As for playing defense through both halves, the Mountaineers limited the Wildcats to 10 points on 152 yards in the first half. That performance alone spread across two halves would have held the Wildcats well below their season averages. But the defense kept its foot on the gas and limited the Wildcats to only 73 second-half yards and no points. In total, the defense surrendered only 225 yards. The run-first Wildcats managed only 41 yards on the ground.

Limiting Penalties

We also said in our preview that, to win, the Mountaineers needed to limit penalties. While they were not perfect in this department, the referees threw only five flags against West Virginia. Three of those came in the fourth quarter. This week, the defense played far more disciplined in this regard. The offensive line, however, found itself the victim of several inopportune holding calls. Going forward, Head Coach Neal Brown would certainly like to see his younger linemen clean up these mistakes. This weekend, however, was certainly a step in the right direction.

Mountaineers Runners Rumble

Going into the season, we said time and time again that West Virginia would look to vastly improve their running game. Leddie Brown, our number one predicted offensive surprise, had the look of a feature back coming into the season. In our preview this week, we said that the Mountaineers had to feed Brown early and often to come out victorious. And they certainly did that.

Brown finished with 130 all-purpose yards and another touchdown. He lost a few yards and a score on a couple of Brandon Yates holds. Brown has now rushed for over 100 yards in four of six games. And he has ten total touchdowns on the season.

Alec Sinkfield also carried the ball well, averaging just over six yards per carry and finishing with 85 rushing yards. This effort represents the second-best game of Sinkfield’s career.

Limiting Aerial Mistakes

Finally, we said that West Virginia needed to get its quarterback and receivers on the same page in order to prevail. After a sluggish first quarter in which the Mountaineers managed only 37 passing yards, they did just that. The first “official” drop by a Mountaineer receiver came in the fourth quarter when Bryce Ford-Wheaton couldn’t hold onto a deep throw by Jarret Doege into the end zone. Ford-Wheaton, however, caught a pretty deep ball on the pass just before that.
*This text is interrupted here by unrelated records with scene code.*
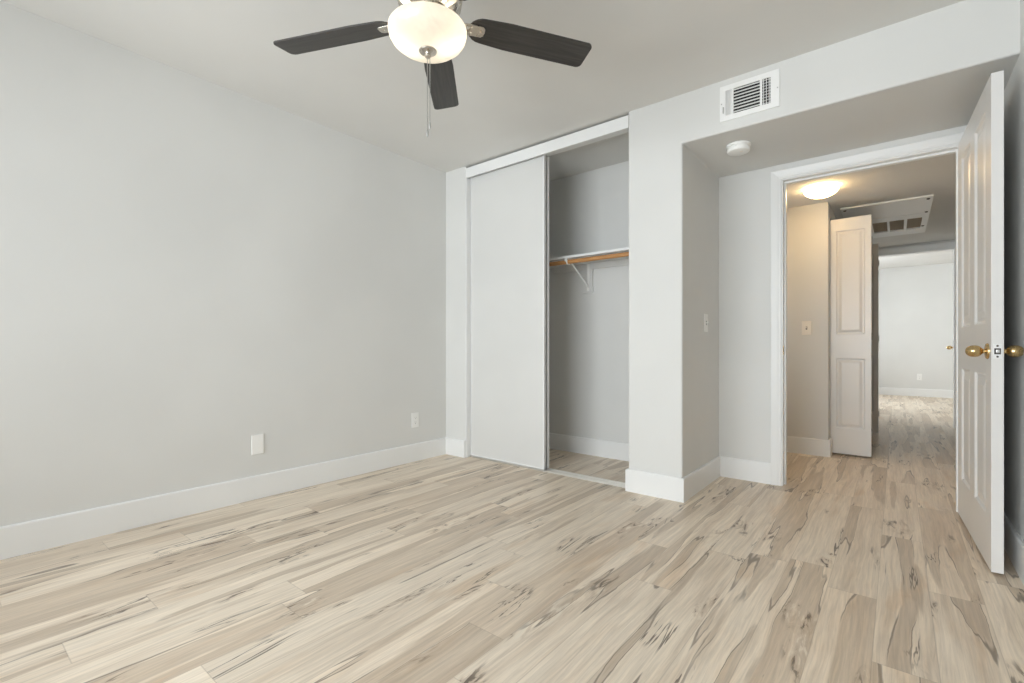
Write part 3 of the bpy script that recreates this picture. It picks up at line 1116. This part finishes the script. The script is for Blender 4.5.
# ------------------------------------------------------------------ access panel with return grille on the hall ceiling
ap = thing('ceiling_access_panel', 'white access panel with square return openings screwed to the hall ceiling', 'access panel', (0, 0, ZH))
px0, px1, py0, pym, py1 = -0.390, 0.228, 5.084, 5.66, 6.63
b = bmesh.new()
box(b, px0, px1, py0, pym, -0.016, 0.0)
obj('hatch_board', b, M['trim'], ap, bevel=0.003)
b = bmesh.new()
f0, f1 = 5.845, 6.368
mx = [-0.335, -0.215, -0.190, -0.077, -0.058, 0.052, 0.075, 0.184]
box(b, px0, px1, pym + 0.004, f0, -0.018, 0.0)
box(b, px0, px1, f1, py1, -0.018, 0.0)
edges = [px0] + mx + [px1]
for i in range(0, len(edges), 2):
    box(b, edges[i], edges[i + 1], f0, f1, -0.018, 0.0)
bmesh.ops.remove_doubles(b, verts=b.verts[:], dist=1e-5)
obj('grille_frame', b, M['trim'], ap)
for i in range(0, 8, 2):
    b = bmesh.new()
    box(b, mx[i], mx[i + 1], f0, f1, -0.004, 0.0)
    obj('filter_pad', b, M['grille'], ap)
for (sx, sy) in ((px0 + 0.03, py0 + 0.06), (px1 - 0.03, py0 + 0.06), (px1 - 0.025, pym - 0.03), (px1 - 0.03, 6.25), (px0 + 0.03, 6.25)):
    b = bmesh.new()
    lathe(b, [(0, -0.024), (0.008, -0.023), (0.012, -0.018), (0.012, -0.014)], 12, Matrix.Translation((sx, sy, 0)))
    obj('screw', b, M['slot'], ap)

# ------------------------------------------------------------------ bifold closet doors in the hall
def bifold(label, y, x0, w, gap, flip):
    t = thing('bifold_door', label, 'bifold door', (x0, y, 0.016), kind='thing')
    for k in range(2):
        pl_ = [(0.040, w - 0.040, 0.215, 0.815), (0.040, w - 0.040, 1.015, 1.905)]
        bmx = panel_leaf(w, 2.005, 0.030, pl_, 0.010, 0.010, 0.020)
        o_ = obj('leaf', bmx, M['door'], t)
        o_.location = (0, flip * k * gap, 0)
    for zz in (0.2, 1.0, 1.8):
        b4 = bmesh.new()
        lathe(b4, [(0, -0.03), (0.004, -0.03), (0.004, 0.03), (0, 0.03)], 8, Matrix.Translation((w + 0.003, flip * gap / 2, zz)))
        obj('hinge', b4, M['steel'], t, True)
    return t


bifold('folded white two panel bifold closet door nearest the bedroom doorway', 4.947, -0.449, 0.283, 0.036, 1)
bifold('second folded bifold door farther down the hall, just its edge showing', 6.40, -0.440, 0.287, 0.036, -1)
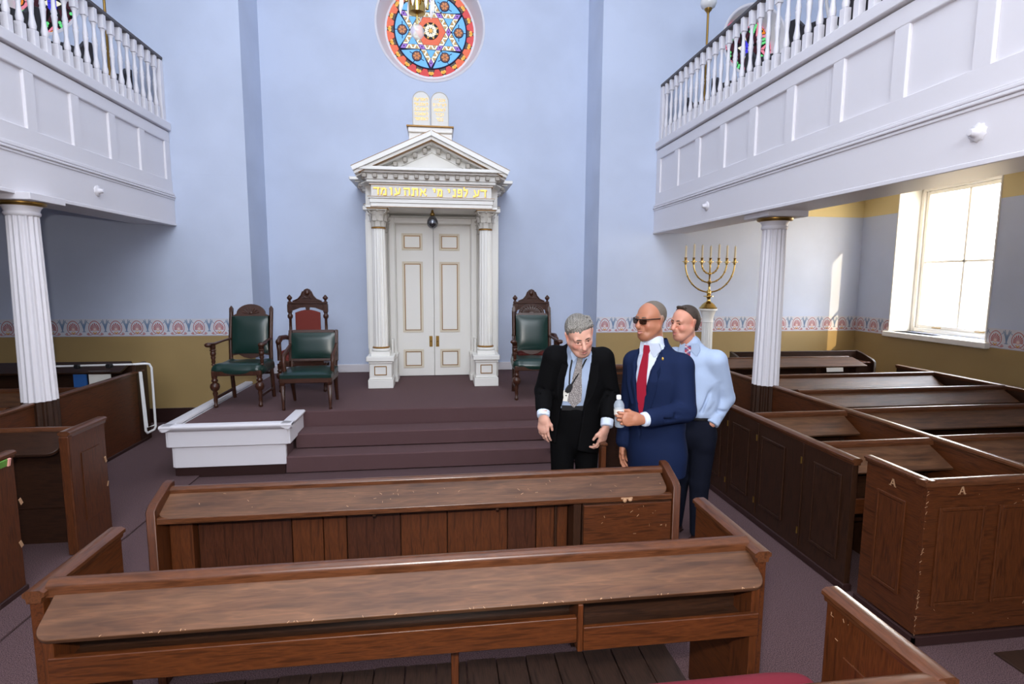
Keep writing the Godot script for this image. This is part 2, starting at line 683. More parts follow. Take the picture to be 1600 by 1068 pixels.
	var gb := mat("globe_glass", Color(0.93, 0.95, 0.97, 0.35), 0.03)
	gb.transparency = BaseMaterial3D.TRANSPARENCY_ALPHA
	var cr := mat("crystal", Color(0.95, 0.96, 1.0), 0.02)
	cr.refraction_enabled = true
	cr.refraction_scale = 0.05
	var tiec := noise_tex(0.09, [rgb(104, 98, 98), rgb(160, 154, 152), rgb(206, 200, 196)], [0.3, 0.5, 0.7], 23, 128, FastNoiseLite.TYPE_CELLULAR, 1)
	mat("tie_pattern", Color.WHITE, 0.6, 0, tiec, Vector3(17, 17, 17))
	var bt := mat("border_print", Color.WHITE, 0.8)
	bt.albedo_texture = border_texture()
	bt.texture_repeat = true
	var st := mat("striped_tie", Color.WHITE, 0.6)
	var si := Image.create(32, 32, false, Image.FORMAT_RGB8)
	for y in 32:
		for x in 32:
			var q := (x + y) % 32
			si.set_pixel(x, y, rgb(188, 60, 78) if q < 12 else (rgb(232, 226, 232) if q < 20 else rgb(96, 92, 140)))
	st.albedo_texture = ImageTexture.create_from_image(si)
	st.uv1_triplanar = true
	st.uv1_scale = Vector3(22, 22, 22)

# the painted anthemion frieze: one red palmette and half a blue lily on each side
func border_texture() -> ImageTexture:
	var W := 128
	var H := 112
	var im := Image.create(W, H, false, Image.FORMAT_RGB8)
	im.fill(rgb(206, 207, 216))
	var red := rgb(172, 78, 76)
	var blue := rgb(112, 134, 166)
	var dot := func(p: Vector2, r: float, c: Color):
		for y in range(int(p.y - r) - 1, int(p.y + r) + 2):
			for x in range(int(p.x - r) - 1, int(p.x + r) + 2):
				var a := clampf(r + 0.5 - Vector2(x, y).distance_to(p), 0, 1)
				if a > 0 and y >= 0 and y < H:
					var xx := posmod(x, W)
					im.set_pixel(xx, y, im.get_pixel(xx, y).lerp(c, a))
	var line := func(pts: Array, r0: float, r1: float, c: Color):
		for k in pts.size() - 1:
			for s in 24:
				var t := (k + s / 24.0) / (pts.size() - 1)
				dot.call((pts[k] as Vector2).lerp(pts[k + 1], s / 24.0), lerpf(r0, r1, t), c)
	var ring := []
	for k in 49:
		var t := TAU * k / 48
		ring.append(Vector2(64 + 35 * sin(t) * (1.0 - 0.12 * cos(t)), 54 - 42 * cos(t)))
	line.call(ring, 1.5, 1.5, red)
	for k in 11:
		var t := deg_to_rad(-110 + 22 * k)
		var d := Vector2(sin(t), -cos(t))
		line.call([Vector2(64, 66) + d * 11, Vector2(64, 60) + d * (33 - 7 * absf(sin(t)))], 1.0, 3.0, red)
	dot.call(Vector2(64, 68), 10, rgb(214, 176, 172))
	dot.call(Vector2(64, 66), 5, rgb(226, 214, 210))
	line.call([Vector2(54, 84), Vector2(64, 92), Vector2(74, 84)], 2.6, 2.6, rgb(206, 150, 70))
	for s in [-1, 1]:
		var sc := []
		for k in 22:
			var t := k * 0.42
			sc.append(Vector2(64 + s * (41 + (8.5 - k * 0.34) * cos(t)), 93 + (8.5 - k * 0.34) * sin(t)))
		line.call(sc, 1.1, 1.1, red)
		line.call([Vector2(64 + s * 14, 96), Vector2(64 + s * 26, 101), Vector2(64 + s * 40, 101)], 1.1, 1.1, red)
		for q in [[20.0, 10.0, 2.6], [30.0, 30.0, 2.0], [11.0, 4.0, 2.4]]:
			line.call([Vector2(64 + s * 62, 72), Vector2(64 + s * (62 - q[0] * 0.25), 40), Vector2(64 + s * (62 - q[0] * 0.6), 18), Vector2(64 + s * (62 - q[0]), q[1])], 1.0, q[2] * 0.8, blue)
	line.call([Vector2(128, 30), Vector2(128, 76)], 2.6, 4.0, blue)
	line.call([Vector2(120, 80), Vector2(136, 80)], 2.2, 2.2, blue)
	for x in W:
		for y in [108, 109, 110, 111]:
			im.set_pixel(x, y, rgb(176, 176, 196))
	return ImageTexture.create_from_image(im)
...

We note the “official” drop because Sam James did drop a solid throw by Doege into the back of the end zone in the first quarter. However, because the Wildcats held on the play, the drop will not appear in the box score. Coach Brown seemed to take note, however, as James saw only light use after that play. Indeed, Ali Jennings caught a similar throw into the end zone in the second quarter.

Speaking of Doege, while he still needs to work on his awareness, deep ball, and pocket presence, we only credit him with a handful of errant throws, almost all of which came in the first quarter. One of those throws, however, was a significant overthrow of James in the front of the end zone. After that, we only really saw one throw–a slightly early throw to T.J. Simmons that would have been a touchdown otherwise–that we can call a bad pass.

In total, Doege completed 65% of his passes for 301 yards and two touchdowns. Ford-Wheaton led the receivers with 104 yards on three receptions (an average of 34.7 yards a reception). Winston Wright and Jennings hauled in Doege’s two touchdown strikes.

Moving Ahead

The win this weekend makes a statement. This is what the Mountaineers look like firing on all cylinders. The Wildcats do not lose like this very often. In fact, we have to go back over two full years to find a loss this bad by the Wildcats, when they suffered a 37-point defeat to Oklahoma. Simply, it is not often that it happens, but the Mountaineers dominated as West Virginia shuts down Kansas State.

The win represents the most decisive victory by the Mountaineers under Brown against a Power Five teamĀ not named Kansas. It is also the win over the highest-ranked opponent under Brown. Most importantly, the win offers West Virginia some much-needed confidence as they head to Austin looking to move up in the conference standings.